Теперь, когда все это сказано, мне бы хотелось затронуть еще один вопрос — вопрос, который кажется мне наиболее значимым, вопрос о формах общности. Есть ли что-нибудь, что объединяет русскоязычную поэзию Израиля, помимо осознанной принадлежности к стране и языку и сравнительно узких временных рамок? Ответ на этот вопрос зависит от его постановки. Если я спрошу, существует ли нечто объединяющее все тексты или всех поэтов, ответ будет, разумеется, отрицательным. Но тот же вопрос можно поставить и более осторожно — есть ли в этой поэзии нечто доминирующее, присутствующее, казалось бы, избыточно, непропорционально, в значительно большей степени, чем, скажем, в современной русской и ивритской литературах? Думаю, что да. На мой взгляд, в русскоязычной поэзии Израиля создание поэтического мифа (как индивидуального, так и коллективного) и стремление к полноценному непротиворечивому высказыванию о мире оттеснены на второй план по сравнению с обнаженностью существования, которое, таким образом, перемещается с кажущейся периферии поэтической речи в ее видимый центр. При желании эту особенность поэзии можно было бы назвать экзистенциальностью, иначе — онтологичностью.
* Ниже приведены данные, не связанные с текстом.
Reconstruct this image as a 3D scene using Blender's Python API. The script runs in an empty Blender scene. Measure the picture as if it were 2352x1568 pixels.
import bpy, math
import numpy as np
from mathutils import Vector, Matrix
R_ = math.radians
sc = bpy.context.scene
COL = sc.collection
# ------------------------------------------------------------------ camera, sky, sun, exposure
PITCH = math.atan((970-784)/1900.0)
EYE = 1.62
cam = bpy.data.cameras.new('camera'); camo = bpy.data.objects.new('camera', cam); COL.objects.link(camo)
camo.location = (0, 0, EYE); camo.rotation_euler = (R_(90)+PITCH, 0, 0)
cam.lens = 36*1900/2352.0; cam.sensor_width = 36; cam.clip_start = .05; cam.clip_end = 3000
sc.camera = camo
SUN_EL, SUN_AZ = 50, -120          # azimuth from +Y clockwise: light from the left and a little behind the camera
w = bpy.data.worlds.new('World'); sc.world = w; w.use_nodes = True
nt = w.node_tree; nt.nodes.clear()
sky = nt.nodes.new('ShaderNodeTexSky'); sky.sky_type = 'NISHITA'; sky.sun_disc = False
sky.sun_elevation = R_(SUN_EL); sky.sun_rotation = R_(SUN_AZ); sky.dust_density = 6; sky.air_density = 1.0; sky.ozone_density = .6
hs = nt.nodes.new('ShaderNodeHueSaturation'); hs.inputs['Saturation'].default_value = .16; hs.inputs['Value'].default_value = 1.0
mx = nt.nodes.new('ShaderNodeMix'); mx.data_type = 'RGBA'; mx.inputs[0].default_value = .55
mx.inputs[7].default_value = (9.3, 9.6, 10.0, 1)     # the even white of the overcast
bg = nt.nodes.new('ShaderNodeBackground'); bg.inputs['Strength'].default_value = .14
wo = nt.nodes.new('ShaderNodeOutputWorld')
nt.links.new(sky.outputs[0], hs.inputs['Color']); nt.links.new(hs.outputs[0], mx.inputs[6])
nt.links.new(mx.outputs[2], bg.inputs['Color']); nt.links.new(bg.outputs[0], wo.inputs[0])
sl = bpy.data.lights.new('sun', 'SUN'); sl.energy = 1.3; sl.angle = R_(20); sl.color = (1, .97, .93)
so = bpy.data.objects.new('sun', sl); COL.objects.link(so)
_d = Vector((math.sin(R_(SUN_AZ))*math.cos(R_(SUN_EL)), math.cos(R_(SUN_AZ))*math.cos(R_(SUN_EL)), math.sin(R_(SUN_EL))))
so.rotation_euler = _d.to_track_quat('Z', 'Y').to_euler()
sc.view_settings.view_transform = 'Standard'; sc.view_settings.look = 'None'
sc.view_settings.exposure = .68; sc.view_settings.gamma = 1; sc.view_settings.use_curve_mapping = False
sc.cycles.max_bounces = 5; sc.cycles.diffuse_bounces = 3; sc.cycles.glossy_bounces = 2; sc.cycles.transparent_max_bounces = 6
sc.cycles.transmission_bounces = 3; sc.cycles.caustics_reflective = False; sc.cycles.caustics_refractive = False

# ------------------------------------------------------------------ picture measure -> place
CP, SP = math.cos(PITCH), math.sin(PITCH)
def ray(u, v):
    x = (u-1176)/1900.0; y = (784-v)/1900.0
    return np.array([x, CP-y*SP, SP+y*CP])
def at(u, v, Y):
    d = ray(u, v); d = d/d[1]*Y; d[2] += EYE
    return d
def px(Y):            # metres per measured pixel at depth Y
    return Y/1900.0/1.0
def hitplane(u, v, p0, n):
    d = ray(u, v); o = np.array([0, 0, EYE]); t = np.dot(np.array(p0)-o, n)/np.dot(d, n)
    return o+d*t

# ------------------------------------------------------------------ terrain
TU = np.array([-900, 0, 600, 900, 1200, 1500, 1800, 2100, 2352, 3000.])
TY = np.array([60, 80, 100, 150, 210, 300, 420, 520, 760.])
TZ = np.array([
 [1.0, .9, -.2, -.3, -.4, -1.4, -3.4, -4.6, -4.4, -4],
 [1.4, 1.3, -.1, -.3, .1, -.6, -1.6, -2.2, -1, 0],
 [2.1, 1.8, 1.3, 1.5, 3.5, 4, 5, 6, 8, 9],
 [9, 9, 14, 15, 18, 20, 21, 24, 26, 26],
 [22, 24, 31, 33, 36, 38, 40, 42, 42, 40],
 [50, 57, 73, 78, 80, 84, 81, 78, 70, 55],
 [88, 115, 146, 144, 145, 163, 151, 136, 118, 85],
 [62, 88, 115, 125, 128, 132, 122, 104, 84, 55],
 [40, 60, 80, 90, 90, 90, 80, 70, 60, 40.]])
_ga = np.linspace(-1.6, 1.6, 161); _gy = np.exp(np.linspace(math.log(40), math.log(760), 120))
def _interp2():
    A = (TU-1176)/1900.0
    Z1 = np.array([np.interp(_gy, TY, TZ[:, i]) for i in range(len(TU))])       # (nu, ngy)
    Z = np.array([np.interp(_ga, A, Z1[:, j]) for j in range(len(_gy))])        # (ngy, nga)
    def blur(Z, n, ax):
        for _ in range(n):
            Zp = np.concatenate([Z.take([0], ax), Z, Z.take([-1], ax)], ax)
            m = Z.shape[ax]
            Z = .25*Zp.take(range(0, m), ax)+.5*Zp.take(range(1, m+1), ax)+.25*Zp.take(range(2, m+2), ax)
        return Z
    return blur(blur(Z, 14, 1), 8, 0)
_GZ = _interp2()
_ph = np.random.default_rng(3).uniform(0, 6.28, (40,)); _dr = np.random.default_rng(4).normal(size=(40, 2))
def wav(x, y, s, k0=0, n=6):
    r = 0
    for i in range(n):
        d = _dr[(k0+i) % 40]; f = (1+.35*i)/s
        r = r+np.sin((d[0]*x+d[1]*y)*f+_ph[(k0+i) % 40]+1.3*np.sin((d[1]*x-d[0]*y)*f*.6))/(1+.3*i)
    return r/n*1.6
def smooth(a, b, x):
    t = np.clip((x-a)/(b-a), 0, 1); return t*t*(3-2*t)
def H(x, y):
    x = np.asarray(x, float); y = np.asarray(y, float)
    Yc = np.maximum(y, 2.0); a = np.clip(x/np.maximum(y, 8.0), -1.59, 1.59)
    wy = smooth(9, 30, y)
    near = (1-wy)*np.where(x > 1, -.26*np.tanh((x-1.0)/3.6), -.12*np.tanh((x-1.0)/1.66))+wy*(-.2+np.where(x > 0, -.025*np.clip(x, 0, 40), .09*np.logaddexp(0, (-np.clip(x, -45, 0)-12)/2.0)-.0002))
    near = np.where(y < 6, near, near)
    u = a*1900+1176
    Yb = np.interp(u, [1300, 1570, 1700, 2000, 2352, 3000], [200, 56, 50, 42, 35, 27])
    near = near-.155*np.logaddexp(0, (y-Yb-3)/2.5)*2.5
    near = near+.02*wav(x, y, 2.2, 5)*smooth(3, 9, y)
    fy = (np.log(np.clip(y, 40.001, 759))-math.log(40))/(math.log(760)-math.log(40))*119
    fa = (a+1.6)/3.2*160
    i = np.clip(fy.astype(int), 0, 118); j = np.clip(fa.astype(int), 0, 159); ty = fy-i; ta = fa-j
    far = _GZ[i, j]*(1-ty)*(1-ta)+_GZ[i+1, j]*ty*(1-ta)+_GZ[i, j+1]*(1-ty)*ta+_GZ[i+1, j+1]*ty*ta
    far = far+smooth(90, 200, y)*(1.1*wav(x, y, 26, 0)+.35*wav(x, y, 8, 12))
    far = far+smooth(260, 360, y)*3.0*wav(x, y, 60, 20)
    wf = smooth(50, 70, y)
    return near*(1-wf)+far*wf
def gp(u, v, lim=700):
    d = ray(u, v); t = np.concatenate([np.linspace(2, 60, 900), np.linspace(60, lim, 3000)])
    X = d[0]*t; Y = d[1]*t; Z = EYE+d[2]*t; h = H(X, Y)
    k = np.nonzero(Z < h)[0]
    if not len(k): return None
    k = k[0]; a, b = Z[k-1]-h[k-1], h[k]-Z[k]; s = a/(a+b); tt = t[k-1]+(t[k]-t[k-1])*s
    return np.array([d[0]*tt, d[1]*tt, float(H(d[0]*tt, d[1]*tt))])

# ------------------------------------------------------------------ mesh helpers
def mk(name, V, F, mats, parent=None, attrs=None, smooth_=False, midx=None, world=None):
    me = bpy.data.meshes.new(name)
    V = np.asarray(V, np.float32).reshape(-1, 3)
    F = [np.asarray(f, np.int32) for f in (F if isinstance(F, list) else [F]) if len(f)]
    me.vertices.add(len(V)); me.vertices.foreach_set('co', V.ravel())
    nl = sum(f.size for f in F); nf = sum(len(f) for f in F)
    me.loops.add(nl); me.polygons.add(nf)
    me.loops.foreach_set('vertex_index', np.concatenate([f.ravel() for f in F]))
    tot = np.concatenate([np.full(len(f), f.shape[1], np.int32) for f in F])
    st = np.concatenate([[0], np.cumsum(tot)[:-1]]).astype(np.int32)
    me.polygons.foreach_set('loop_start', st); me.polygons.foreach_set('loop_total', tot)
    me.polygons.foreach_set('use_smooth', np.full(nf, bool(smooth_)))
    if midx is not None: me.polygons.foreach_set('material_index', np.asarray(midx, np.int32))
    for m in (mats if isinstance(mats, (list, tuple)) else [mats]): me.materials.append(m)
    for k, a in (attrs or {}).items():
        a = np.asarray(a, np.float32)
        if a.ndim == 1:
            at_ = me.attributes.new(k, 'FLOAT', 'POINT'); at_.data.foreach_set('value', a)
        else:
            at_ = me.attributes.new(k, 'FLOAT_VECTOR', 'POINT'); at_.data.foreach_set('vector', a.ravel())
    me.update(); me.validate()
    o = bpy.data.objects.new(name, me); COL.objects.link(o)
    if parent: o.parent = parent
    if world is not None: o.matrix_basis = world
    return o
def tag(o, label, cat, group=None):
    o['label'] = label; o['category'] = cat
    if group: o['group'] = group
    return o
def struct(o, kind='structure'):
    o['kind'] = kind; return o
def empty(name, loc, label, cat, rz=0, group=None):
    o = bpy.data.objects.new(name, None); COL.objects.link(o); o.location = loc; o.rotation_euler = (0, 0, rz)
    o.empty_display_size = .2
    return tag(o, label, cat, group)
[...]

Конечно, найти звонкие латинизмы еще не значит объяснить смысл. Для того чтобы объяснить, нужно сказать несколько слов о существовании, сознании и самоочевидности. В предыдущей главе я уже писал о поэзии и проблеме существования. Сейчас мне бы хотелось вернуться к той же самой теме, хотя и с немного иной точки зрения. Декартовское «я мыслю, следовательно, существую» кажется нам самоочевидным только до тех пор, пока мы не понимаем, что это не так. Во-первых, даже если допустить, что факт мышления в его присутствии является не вызывающей сомнения данностью, то, что мы вкладываем в слово «существование», требует дальнейших и, как обычно оказывается, крайне путаных объяснений — объяснений, которые плохо согласуются с постулируемой самоочевидностью. Во-вторых, достаточно ясно, что если существование не тавтологично самому акту мышления, то оно из этого акта не вытекает — мысленный акт может быть всего лишь иллюзией существования. Наконец, даже если отсечь неопределимую, хотя и явленную нам данность существования, остаток постулата Декарта «я мыслю» все же не может рассматриваться в качестве простой и самоочевидной философской основы. Констатация «я мыслю» возможна только как результат деятельности сознания, направленного на самого себя, — в то время как подобный разворот сознания, стремящегося как бы поймать себя за хвост, не является его нормальной и привычной формой; человеческое сознание обычно является сознанием внешнего мира. Таким образом, то что кажется простой самоочевидностью мышления, является на самом деле высокой формой саморефлексии, предполагающей уже заданные философские вопросы. Иначе говоря, при своей повседневной деятельности человеческое сознание и мышление скрыты от самих себя.
Точно так же обстоит дело и с существованием. Окружающий человека мир настоятельно требует действий, понимания, высказывания. Отталкиваясь от мира, человек обращается к самому себе, выстраивая свой воображаемый образ в качестве единства предполагаемого характера или повествовательной целостности биографии. Затем снова, пытаясь понять себя и отталкиваясь от себя, взгляд человека обращается к миру. Но и в том и в другом случае нечто остается вне фокуса сознания, остается как бы расплывчатым фоном на его темной периферии — и это именно то, что делает возможным как мысль о мире, так и анализ самого себя: существование человека в мире, его существование среди вещей. Как ни парадоксально это звучит, но наше существование не явлено нам в качестве существования — в своей простой сущности существования как существования, оно скрыто, и эта самосокрытость существования делает видимым и осязаемым присутствие мира вокруг нас и наше собственное присутствие в мире. Поэтому, следуя внутренней логике этой сокрытости и как бы не замечая нашего существования (в каждый отдельный момент изначального по отношению к «миру» и «я»), наш мысленный взгляд устремляется за пределы наличного бытия, к пониманию мира и самоанализу, к мифотворчеству и психологической рефлексии. Теми же путями часто движется и поэтическая речь, умножая фантомы и вымыслы, скрывая истину человеческого существования, точно так же, как само существование скрывает себя.